I’m not sure I can envision that. Those numbers are mind-boggling from my perspective of 3 sales so far this entire week.

Next week I’ll give this same treatment to opening a store (Curio City Offline). I have a hunch the bottom line will be comparable.

2 comments:

  1. Anonymous12:53 AM

    Well it looks like i am giving up on me making it in big boys on my own, and will be getting some investors on board this upcoming spring. Angel investors that is. Dont want to take a loan, and rather give away 10% or so of the business for the infusion of cash.
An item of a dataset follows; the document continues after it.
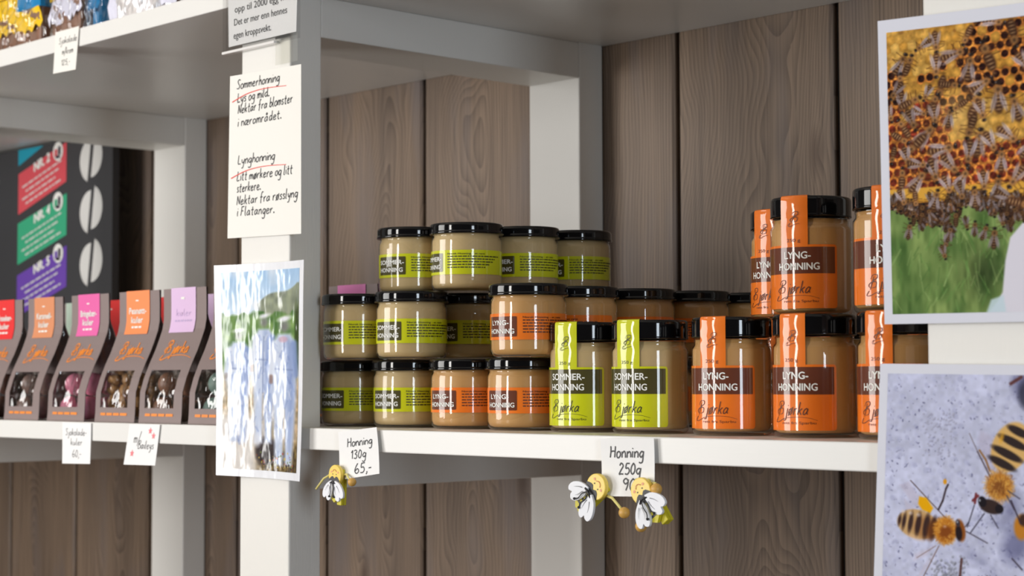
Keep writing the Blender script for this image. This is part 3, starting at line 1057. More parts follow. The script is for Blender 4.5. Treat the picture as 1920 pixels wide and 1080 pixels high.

Oh yah remembered why i made the post, i would suggest putting more money into marketing and less into inventory, then vice versa as you have it right now.

    PS: I need an outsiders opinion on my book site, visualy it cant be changed much, but can you take a look at it and see if anything doesn't fit in (how does the last part about audio book sounds?)
    www.parkbenchdating.com


    The sales have been alright, but it seems most of them are local aka someone heard of me from a friend, and outside sales barely covering PPC expenses. Btw, did you take a look at kanoodle?

    ReplyDelete
  2. I'll take a look at your site and leave a comment there.

    I decided against seeking angel investments after taking a one-day class on business financing. In return for taking on high risk, angels generally demand a phenomenal return on their investment, like 50-100% within a short time horizon. As much as I want (and need) to pump up my base level of business, I'm much more concerned with modest long-term growth than the quick buck. And I don't want to give away ownership. I can accomplish my near-term goals with a five-year bank loan at 8%.

    The Kanoodle site is not very informative. It says nothing about costs and next-to-nothing about expected results. Since I already pour a lot of money into Google Adwords and Yahoo Search Marketing, and since my MSN trial bombed, I'm not inclined to put any more money into paid search marketing. Rather, I'm planning to invest in professional SEO next year (assuming that I don't put all of my resources into opening a physical store instead).